WORTH IT

Pumping away my paycheck in Gardiner, I stumbled across a marvel. A miracle. A sweet milky dream in recyclable foil. Purple ice creaminess encased in chocolate graham--an eatable catalyst for world peace. The label calls it Wilcoxson's Huckleberry Ice Cream Sandwich.

Friends, this was only the best thing ever. Only God's Gift to Montana. Only 79 cents. I wept for joy, and again when it was gone.

With one bite, I was swept away in a New Life Plan: marriage to Wilcoxson, whoever he is. And his cow. We'd have fat Violet Beauregarde-esque children, churning up ice cream and gathering huckleberries and rearing bison while we're at it. We would live in Lolo, Montana. Mr. Muir would come back from the dead and sit on our front porch eating the stuff, watching the bison graze peacefully and using his most beautiful words to describe the scene.
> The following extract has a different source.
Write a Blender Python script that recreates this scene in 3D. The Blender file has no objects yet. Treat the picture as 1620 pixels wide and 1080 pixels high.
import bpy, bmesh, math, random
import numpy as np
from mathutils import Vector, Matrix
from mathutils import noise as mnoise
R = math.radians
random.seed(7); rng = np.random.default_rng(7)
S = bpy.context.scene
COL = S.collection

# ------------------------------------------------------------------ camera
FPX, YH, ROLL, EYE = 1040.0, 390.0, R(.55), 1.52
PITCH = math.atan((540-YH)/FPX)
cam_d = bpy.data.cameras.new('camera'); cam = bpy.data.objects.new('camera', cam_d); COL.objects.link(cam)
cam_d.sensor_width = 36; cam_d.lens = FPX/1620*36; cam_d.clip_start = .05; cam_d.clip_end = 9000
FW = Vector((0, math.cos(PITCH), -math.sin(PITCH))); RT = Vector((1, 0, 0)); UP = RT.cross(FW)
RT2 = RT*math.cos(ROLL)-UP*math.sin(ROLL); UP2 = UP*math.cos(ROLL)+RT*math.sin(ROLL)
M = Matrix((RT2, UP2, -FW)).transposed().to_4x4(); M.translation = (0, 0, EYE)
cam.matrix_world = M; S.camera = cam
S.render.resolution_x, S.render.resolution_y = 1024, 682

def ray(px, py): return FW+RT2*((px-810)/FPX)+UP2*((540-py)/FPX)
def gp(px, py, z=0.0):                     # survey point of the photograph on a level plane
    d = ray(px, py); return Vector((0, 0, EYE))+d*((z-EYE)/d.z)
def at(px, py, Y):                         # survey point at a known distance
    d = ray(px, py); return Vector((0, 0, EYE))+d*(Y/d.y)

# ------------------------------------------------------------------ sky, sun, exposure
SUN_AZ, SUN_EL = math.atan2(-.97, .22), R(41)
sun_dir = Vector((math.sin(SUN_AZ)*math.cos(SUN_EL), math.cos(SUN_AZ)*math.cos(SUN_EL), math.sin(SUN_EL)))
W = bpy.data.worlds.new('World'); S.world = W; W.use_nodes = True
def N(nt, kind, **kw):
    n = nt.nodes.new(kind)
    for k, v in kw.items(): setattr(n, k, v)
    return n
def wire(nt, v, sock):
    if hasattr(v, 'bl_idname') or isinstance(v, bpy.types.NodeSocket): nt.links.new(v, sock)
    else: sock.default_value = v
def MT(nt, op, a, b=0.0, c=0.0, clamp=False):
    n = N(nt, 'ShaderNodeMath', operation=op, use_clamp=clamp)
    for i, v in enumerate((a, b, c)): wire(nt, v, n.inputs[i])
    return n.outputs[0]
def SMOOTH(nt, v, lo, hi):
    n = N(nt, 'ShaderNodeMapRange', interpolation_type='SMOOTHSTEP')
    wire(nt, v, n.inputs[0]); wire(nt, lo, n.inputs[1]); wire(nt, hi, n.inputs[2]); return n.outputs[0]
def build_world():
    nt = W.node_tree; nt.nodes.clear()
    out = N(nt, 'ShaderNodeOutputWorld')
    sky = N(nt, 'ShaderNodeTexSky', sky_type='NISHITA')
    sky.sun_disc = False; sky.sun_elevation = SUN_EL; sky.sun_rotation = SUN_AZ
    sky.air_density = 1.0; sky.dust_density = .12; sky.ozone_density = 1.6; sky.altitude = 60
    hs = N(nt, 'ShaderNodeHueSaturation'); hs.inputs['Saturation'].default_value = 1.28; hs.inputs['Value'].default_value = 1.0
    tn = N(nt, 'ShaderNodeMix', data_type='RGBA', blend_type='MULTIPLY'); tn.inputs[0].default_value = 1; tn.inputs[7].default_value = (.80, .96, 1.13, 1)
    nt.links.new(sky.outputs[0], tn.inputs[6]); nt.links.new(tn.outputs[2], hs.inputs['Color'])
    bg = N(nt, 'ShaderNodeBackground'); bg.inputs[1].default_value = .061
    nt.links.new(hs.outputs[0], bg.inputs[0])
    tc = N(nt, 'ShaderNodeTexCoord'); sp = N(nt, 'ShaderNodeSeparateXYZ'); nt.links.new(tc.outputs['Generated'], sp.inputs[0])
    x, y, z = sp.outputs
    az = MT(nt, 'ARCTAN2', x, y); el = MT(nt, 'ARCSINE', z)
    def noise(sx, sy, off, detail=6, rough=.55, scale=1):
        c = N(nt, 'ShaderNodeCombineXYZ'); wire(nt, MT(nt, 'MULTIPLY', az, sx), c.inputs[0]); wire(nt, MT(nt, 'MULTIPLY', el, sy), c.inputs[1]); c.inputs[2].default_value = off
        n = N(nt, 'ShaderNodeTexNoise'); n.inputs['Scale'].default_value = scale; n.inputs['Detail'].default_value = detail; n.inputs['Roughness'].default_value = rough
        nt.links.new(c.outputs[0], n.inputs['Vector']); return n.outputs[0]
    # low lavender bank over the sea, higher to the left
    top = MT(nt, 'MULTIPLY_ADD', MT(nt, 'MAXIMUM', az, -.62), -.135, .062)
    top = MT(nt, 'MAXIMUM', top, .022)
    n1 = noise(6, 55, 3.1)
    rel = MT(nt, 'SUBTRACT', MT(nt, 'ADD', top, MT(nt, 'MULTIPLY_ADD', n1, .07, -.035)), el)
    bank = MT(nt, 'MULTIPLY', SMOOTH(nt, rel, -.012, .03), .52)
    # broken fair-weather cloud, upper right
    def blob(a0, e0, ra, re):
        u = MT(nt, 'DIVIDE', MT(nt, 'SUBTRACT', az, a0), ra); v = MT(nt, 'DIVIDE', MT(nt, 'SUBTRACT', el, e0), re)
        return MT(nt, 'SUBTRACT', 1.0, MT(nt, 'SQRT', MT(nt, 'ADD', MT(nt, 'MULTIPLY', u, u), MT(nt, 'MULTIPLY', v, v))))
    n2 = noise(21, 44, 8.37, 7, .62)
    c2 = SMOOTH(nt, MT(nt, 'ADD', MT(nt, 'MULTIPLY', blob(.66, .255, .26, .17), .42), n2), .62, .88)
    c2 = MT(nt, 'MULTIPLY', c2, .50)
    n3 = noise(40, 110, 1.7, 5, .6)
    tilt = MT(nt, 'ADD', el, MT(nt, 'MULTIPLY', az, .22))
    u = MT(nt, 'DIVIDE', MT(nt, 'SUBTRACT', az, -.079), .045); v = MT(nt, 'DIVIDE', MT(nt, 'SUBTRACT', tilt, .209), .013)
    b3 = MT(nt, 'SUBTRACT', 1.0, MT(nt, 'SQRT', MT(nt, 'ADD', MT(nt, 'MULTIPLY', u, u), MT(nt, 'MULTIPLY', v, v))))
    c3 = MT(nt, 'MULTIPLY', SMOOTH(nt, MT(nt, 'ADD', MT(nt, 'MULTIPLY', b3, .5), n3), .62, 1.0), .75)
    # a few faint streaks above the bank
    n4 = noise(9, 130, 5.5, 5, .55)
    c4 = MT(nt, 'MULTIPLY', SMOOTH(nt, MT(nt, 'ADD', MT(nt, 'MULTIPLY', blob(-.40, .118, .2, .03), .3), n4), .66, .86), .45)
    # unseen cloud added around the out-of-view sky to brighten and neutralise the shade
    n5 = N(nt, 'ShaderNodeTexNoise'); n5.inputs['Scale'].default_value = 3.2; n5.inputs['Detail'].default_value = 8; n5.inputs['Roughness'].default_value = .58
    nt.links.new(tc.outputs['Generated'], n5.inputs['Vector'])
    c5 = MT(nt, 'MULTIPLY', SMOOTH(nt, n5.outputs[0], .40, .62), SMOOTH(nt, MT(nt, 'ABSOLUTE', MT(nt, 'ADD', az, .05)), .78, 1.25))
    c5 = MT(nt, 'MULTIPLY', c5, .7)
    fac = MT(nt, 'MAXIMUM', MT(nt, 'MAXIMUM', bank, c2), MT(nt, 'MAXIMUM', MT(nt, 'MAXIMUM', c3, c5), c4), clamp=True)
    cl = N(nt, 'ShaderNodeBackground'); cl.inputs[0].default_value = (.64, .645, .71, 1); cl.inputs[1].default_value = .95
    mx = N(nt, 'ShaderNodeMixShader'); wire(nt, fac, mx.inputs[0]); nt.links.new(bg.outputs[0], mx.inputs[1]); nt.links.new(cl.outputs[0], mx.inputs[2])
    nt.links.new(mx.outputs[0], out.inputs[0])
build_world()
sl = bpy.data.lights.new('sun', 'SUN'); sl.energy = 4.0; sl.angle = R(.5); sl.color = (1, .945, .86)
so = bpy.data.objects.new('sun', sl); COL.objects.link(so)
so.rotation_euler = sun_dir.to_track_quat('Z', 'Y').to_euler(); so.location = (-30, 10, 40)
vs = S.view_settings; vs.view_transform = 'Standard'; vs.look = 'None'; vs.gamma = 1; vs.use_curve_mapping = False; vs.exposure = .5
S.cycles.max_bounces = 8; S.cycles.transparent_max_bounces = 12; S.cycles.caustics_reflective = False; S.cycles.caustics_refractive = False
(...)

One day I'd be killed by a mob of angry anti-bison activists. Authorities would find me dead and tubby, purple-stained lips in a contented smile. At my funeral, they'd release a thousand lavender balloons, and in lieu of flowers, my widower (Wilcoxson) and widow (the cow) would accept donations toward a cure for lactose intolerance.

Forget college. Forget career plans. Forget writing and dating and money. The important thing in life is huckleberry ice cream, and a life with more purple is a life well-lived.

4 comments:

Shelene said...

Thanks for reminding me why I miss you. This is wonderful... Good thing I'm allergic to the world because I would've been tempted to drive to Montana for delicious huckleberry ice cream sandwiches.

Sarah said...

That is amazing! You are incredibly awesome.

Kate said...

Thanks friends! Shelene, I am on a quest to find some dairy-free huckleberry ice cream. It is too good not to share. Sarah, you're awesome.

linzbenz said...

We're eating huckleberry ice cream every day when we come up next weekend. Nice piece ... the violet beauregarde-esque children, the purple-stained lips. One of your best.